YOUR OBJECTIVE | Keep every line where the word "wood" appears; drop the rest.
--- Begin RECORD EXCERPTS ---
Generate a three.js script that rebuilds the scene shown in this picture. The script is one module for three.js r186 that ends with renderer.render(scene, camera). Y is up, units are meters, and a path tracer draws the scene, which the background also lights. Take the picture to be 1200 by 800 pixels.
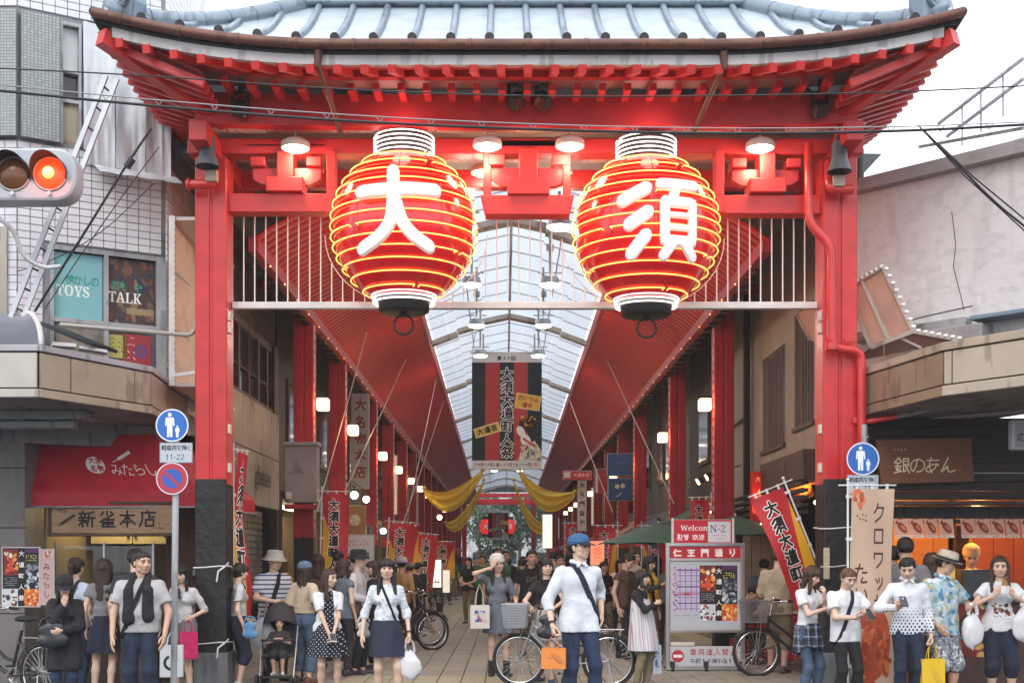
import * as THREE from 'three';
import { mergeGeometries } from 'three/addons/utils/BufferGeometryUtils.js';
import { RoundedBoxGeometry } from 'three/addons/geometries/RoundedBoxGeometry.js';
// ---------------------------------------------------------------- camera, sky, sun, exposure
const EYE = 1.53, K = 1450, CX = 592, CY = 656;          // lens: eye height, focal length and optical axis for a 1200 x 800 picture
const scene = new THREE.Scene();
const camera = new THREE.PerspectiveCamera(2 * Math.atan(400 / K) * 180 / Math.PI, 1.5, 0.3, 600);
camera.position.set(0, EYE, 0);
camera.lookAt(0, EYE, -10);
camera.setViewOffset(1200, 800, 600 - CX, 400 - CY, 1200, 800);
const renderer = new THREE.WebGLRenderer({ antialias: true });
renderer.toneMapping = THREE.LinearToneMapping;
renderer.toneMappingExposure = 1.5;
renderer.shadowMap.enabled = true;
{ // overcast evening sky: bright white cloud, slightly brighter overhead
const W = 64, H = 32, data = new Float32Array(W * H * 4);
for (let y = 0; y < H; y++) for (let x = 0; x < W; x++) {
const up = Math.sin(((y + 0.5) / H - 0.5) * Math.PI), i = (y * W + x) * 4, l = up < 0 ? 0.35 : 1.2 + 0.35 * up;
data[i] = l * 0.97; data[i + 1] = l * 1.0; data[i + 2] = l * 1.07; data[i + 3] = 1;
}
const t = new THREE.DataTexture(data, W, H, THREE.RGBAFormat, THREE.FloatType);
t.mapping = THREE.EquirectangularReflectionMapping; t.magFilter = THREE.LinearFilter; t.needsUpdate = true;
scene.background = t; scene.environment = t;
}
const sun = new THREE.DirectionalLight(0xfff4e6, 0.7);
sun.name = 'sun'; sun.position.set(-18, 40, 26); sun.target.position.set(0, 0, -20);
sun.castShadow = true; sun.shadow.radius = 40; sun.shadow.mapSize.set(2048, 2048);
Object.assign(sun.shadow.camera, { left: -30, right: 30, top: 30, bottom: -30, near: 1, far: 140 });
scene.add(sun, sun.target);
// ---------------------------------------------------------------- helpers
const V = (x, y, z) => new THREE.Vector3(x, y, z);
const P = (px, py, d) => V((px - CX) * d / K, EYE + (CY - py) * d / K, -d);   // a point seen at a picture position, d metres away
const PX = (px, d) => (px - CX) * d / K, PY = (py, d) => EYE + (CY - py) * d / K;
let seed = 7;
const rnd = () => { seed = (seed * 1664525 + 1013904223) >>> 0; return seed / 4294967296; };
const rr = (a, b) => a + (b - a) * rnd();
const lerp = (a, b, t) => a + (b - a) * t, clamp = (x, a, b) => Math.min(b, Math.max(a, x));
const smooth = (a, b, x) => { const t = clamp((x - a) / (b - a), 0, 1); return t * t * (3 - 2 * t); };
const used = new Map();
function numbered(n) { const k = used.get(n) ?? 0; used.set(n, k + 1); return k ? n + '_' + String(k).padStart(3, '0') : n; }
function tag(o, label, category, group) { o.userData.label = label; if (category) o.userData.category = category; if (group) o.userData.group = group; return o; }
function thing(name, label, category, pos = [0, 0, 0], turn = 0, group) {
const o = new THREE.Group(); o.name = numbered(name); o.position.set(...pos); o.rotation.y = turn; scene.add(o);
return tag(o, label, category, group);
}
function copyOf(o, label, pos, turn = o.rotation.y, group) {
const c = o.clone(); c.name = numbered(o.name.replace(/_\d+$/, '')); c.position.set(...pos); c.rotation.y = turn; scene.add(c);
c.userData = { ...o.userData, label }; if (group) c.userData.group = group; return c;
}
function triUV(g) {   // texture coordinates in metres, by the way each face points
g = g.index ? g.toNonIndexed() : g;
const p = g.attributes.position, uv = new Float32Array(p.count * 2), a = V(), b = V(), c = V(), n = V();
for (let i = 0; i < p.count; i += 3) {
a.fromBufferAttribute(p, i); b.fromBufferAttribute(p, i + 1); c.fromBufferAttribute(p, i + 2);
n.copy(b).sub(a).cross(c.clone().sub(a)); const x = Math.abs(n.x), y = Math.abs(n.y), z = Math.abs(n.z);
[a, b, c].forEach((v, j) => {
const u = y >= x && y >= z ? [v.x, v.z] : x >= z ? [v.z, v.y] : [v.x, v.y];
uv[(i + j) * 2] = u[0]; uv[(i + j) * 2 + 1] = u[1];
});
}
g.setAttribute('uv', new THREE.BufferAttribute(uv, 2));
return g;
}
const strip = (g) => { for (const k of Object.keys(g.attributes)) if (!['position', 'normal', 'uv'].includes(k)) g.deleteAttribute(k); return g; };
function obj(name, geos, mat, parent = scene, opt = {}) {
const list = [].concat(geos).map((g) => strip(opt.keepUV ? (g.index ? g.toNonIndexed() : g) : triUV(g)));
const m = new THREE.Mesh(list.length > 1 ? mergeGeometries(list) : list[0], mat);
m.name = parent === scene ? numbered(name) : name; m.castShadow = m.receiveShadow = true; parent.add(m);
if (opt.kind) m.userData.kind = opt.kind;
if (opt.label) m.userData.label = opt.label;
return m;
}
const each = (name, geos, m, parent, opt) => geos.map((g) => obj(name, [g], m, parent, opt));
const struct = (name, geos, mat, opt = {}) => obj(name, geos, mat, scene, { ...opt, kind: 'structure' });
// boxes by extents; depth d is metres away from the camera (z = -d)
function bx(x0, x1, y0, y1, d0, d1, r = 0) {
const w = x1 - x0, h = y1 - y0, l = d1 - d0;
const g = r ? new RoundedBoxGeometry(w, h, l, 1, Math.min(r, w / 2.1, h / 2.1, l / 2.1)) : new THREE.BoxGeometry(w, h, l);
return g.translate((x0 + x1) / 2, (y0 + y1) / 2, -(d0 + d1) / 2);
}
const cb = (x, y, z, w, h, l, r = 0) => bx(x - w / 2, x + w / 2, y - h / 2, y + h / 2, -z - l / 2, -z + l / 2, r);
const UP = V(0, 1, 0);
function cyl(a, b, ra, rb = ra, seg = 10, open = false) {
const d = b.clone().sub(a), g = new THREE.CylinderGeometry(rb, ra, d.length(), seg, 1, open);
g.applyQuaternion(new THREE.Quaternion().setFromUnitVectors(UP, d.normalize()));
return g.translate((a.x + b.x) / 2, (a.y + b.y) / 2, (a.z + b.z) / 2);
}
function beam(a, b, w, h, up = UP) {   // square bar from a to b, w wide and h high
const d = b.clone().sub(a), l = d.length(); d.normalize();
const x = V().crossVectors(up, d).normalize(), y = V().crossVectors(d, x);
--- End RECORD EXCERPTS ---
--- Begin RECORD EXCERPTS ---
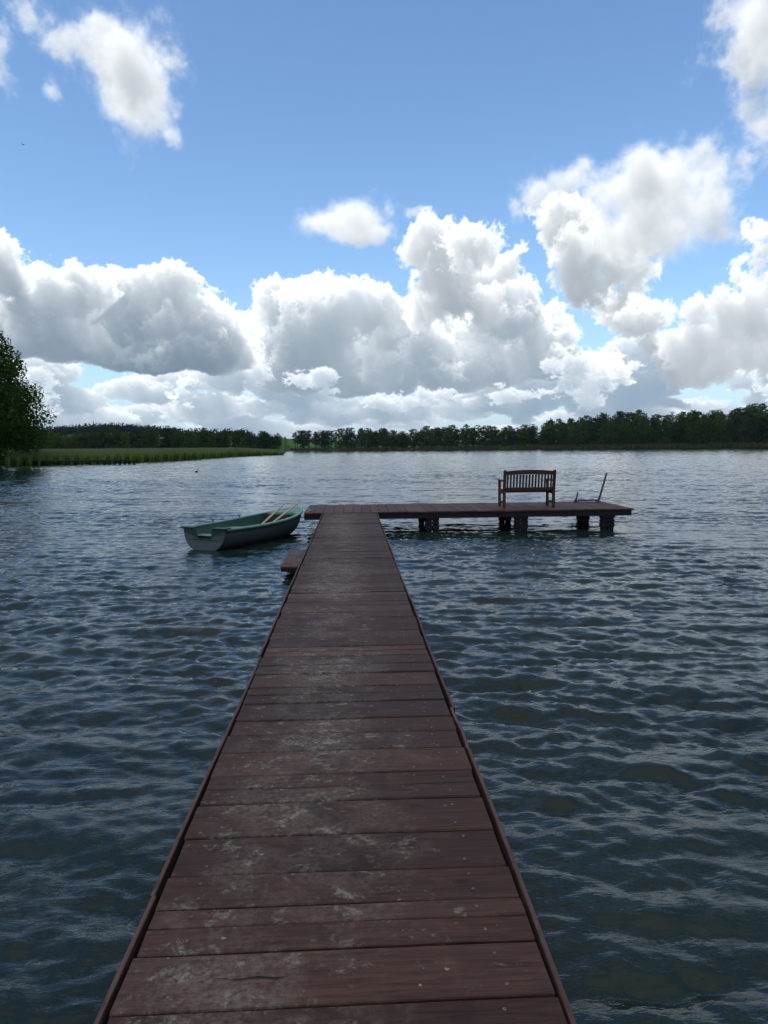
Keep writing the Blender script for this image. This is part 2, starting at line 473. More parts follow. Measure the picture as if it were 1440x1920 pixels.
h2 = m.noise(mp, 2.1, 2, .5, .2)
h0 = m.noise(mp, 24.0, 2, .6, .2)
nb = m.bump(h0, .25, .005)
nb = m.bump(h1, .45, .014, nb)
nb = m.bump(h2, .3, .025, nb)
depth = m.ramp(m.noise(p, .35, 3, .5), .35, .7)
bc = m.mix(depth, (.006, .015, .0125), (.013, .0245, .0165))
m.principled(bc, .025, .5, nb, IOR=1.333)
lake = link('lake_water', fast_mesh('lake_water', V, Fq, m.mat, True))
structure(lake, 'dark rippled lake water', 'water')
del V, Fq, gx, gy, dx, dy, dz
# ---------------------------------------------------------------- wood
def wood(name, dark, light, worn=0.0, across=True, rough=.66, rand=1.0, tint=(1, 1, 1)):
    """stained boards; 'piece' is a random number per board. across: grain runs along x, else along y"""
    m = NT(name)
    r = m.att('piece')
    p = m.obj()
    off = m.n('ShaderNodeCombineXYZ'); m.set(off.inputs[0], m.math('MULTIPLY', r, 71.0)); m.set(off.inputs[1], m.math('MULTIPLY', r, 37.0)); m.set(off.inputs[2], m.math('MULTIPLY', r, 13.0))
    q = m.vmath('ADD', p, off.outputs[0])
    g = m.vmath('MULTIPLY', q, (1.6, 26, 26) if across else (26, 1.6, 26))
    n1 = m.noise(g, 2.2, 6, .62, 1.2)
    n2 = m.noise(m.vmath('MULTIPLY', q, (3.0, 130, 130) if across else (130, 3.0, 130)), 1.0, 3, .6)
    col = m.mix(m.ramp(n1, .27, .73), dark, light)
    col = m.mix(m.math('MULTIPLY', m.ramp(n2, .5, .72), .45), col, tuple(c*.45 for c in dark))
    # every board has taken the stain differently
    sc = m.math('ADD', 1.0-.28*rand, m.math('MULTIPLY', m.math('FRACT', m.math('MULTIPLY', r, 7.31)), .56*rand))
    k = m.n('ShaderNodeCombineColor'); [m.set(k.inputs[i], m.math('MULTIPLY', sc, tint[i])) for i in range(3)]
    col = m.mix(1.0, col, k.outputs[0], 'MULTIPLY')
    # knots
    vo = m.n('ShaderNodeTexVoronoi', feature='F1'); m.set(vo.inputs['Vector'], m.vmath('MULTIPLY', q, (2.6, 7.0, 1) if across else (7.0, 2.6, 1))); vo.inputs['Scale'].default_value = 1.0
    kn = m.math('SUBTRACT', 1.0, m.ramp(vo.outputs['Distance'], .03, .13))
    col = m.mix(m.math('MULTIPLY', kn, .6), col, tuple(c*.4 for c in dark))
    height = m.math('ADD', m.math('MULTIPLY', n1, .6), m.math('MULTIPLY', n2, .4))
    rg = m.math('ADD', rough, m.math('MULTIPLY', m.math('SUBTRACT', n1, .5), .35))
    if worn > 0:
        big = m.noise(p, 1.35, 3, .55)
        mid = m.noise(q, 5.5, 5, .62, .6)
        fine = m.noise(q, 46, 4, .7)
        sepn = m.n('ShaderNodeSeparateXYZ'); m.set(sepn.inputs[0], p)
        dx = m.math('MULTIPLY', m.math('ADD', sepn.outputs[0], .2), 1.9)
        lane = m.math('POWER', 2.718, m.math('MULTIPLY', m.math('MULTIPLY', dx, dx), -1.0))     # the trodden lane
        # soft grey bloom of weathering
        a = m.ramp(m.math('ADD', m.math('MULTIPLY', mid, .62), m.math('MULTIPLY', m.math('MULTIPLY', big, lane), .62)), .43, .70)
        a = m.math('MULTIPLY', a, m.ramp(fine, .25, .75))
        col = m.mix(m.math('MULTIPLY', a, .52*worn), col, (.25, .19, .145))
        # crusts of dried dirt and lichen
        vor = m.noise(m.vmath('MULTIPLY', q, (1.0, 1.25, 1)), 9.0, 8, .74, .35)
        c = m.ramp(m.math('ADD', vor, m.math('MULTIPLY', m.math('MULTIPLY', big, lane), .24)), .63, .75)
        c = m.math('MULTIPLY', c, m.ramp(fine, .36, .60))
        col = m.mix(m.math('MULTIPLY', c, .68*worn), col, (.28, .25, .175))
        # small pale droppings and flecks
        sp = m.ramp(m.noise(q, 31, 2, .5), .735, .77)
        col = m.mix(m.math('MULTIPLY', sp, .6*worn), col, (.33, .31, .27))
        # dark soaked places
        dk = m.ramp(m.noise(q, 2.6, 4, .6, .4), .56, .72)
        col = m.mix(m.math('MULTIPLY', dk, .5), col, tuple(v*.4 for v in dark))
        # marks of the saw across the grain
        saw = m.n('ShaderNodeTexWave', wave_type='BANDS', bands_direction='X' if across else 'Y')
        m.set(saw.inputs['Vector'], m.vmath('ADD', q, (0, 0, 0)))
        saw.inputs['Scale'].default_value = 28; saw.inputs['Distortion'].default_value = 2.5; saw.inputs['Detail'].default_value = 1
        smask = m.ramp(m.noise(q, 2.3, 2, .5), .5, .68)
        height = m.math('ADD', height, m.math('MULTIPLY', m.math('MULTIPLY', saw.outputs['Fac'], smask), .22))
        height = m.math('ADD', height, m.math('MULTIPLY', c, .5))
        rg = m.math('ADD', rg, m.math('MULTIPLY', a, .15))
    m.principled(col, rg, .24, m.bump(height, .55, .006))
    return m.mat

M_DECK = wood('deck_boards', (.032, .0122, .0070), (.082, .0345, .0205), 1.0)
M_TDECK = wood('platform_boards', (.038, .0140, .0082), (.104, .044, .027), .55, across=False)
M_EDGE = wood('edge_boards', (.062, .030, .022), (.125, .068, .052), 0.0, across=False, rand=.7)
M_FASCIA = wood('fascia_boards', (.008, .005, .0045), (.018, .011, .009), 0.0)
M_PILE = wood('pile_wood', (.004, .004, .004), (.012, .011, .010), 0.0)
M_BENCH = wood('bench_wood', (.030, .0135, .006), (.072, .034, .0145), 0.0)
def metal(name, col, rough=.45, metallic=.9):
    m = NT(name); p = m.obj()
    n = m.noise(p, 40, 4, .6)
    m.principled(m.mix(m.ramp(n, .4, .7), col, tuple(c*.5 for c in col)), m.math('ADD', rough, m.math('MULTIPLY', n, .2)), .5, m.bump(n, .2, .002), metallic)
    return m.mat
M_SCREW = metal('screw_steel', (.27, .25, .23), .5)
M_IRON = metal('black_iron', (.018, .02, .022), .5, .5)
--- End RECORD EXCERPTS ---
--- Begin RECORD EXCERPTS ---
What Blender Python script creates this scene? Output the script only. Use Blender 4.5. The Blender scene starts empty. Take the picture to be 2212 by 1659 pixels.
--- End RECORD EXCERPTS ---
EXERCISE RESPONSE |
# ---------------------------------------------------------------- wood
def wood(name, dark, light, worn=0.0, across=True, rough=.66, rand=1.0, tint=(1, 1, 1)):
M_DECK = wood('deck_boards', (.032, .0122, .0070), (.082, .0345, .0205), 1.0)
M_TDECK = wood('platform_boards', (.038, .0140, .0082), (.104, .044, .027), .55, across=False)
M_EDGE = wood('edge_boards', (.062, .030, .022), (.125, .068, .052), 0.0, across=False, rand=.7)
M_FASCIA = wood('fascia_boards', (.008, .005, .0045), (.018, .011, .009), 0.0)
M_PILE = wood('pile_wood', (.004, .004, .004), (.012, .011, .010), 0.0)
M_BENCH = wood('bench_wood', (.030, .0135, .006), (.072, .034, .0145), 0.0)